Why does $(A/I)\otimes_R (B/J)\cong(A\otimes_R B)/(I\otimes_R 1+1\otimes_R J)$?
By the universal properties of quotient algebras, tensor products ( = coproducts of algebras), we have for every $R$-algebra $T$:
$\hom(A/I \otimes B/J,T) \cong \hom(A/I,T) \times \hom(B/J,T)$
$\cong \{f \in \hom(A,T),g \in \hom(B,T) : f|_I = 0, g|_J = 0\}$
$\cong \{h \in \hom(A \otimes_R B,T) : f:=h(- \otimes 1), g:=h(1 \otimes -) \text{ satisfy } f|_I = 0,~ g|_J = 0\}$
$\cong \{h \in \hom(A \otimes_R B,T) : h|_{I \otimes 1 + 1 \otimes J}=0\}$
$\cong \hom((A \otimes_R B)/(I \otimes 1 + 1 \otimes J),T)$
By the Yoneda lemma, we are done.
Remark: This is one of the thousands of trivial isomorphisms in basic algebra which are usually proved (in textbooks, lectures, etc.) in a too complicated way.
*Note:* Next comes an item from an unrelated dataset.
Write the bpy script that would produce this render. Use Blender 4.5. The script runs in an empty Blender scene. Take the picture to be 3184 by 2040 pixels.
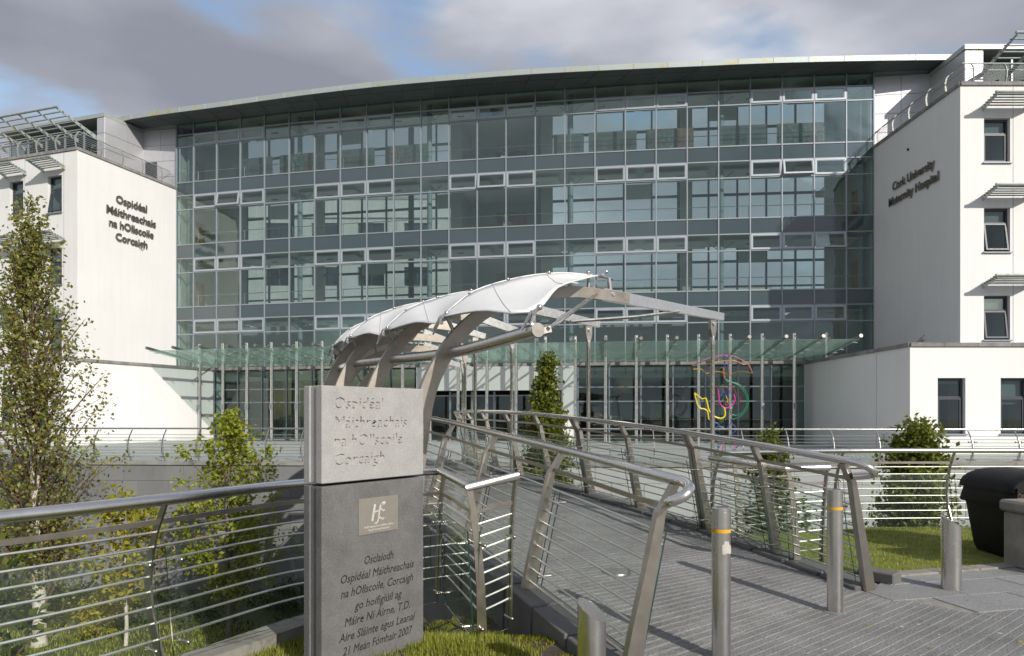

Instead, you can always just use the Yoneda lemma and the involved universal properties. And then there is nothing to do at all ... By the way, this abstract approach is the only one which is applicable in more abstract contexts, where you can't use elements anyway.
Let's solve your problem in two steps:
Step 1
Consider the exact sequence of $R$-modules $0\to I\to A\to A/I \to 0$ .
Tensoring with $B$ and remembering that tensoring is right exact we obtain
the exact sequence $I\otimes_R B \to A\otimes_R B\to A/I\otimes_R B\to 0$.
Writing $I^e$ for the image of $I\otimes_R B \to A\otimes_R B \;$ [the exponent e in $I^e$ stands for "extension of ideal $I$ to ring $A\otimes_R B $" ] we get the identification of $R$-algebras
$$A/I\otimes_R B\cong (A \otimes_R B)/I^e:\bar a\otimes b \mapsto \overline {a \otimes b} \quad (*)$$
Step 2
Applying the corresponding result in Step 1 to the right hand side of the tensor product we get
$$A/I\otimes_R B/J\cong (A/I\otimes_R B)/J^e \quad (**)$$
Applying Step 1 again, we replace $A/I\otimes_R B$ in $(**)$ by $(A\otimes_R B)/I^e$ and get
$$(A/I\otimes_R B)/J^e \cong \frac {(A\otimes_R B)/I^e}{I^e+J^e/I^e} \quad (***)$$
where the ideal $I^e +J^e$ , denoted $I\otimes 1+1\otimes J$ in Danielle's question, is the subgroup of $A\otimes_R B$ generated by elements of the form $i\otimes b+a\otimes j$ where $i\in I, b\in B, j\in J,\, a\in A$
Conclusion
Finally thanks to Noether we obtain from $(**)$ and $(***) $ the required final identification of $R$-algebras :
$$ A/I\otimes_R B/J\cong (A\otimes_R B)/(I^e +J^e):\bar a\otimes \bar b\mapsto \overline {a\otimes b} \quad (****) $$
Think about $$ A\times B \rightarrow A/I \otimes B/J \quad\text{induced from}\quad A \times B \rightarrow A/J \quad \text{and} \quad A\times B \rightarrow B/J $$ giving you a homomorphism $$ \Phi:A \otimes B \rightarrow A/I \otimes B/J \quad \Phi(a\otimes b)=(a+I)\otimes(b+J) $$ It is obvious that $I\otimes 1 \subseteq \operatorname{Ker}\Phi$ and $1\otimes J \subseteq \operatorname{Ker}\Phi$ so their sum is also in the kernel. It remains to show that the sum is the kernel.
Note that $I\otimes 1$ is the ideal generated by $f(I)$ for $f:A\rightarrow A\otimes B$ and $1\otimes J$ is the ideal generated by $g(J)$ for $g:B \rightarrow A\otimes B$. Then there are homomorphisms $$ A/I \rightarrow A\otimes B/(f(I)+g(J)) \quad \text{and} \quad B/J \rightarrow A\otimes B/(f(I)+g(J)) $$ and hence $$ A/I \otimes B/J \rightarrow A\otimes B/(f(I)+g(J)) \rightarrow A\otimes B/\operatorname{Ker}(\Phi) \rightarrow A/I \otimes B/J $$ Can you show that $f^{-1}(f(I)+g(J))=I$ and $g^{-1}(f(I)+g(J))=J$?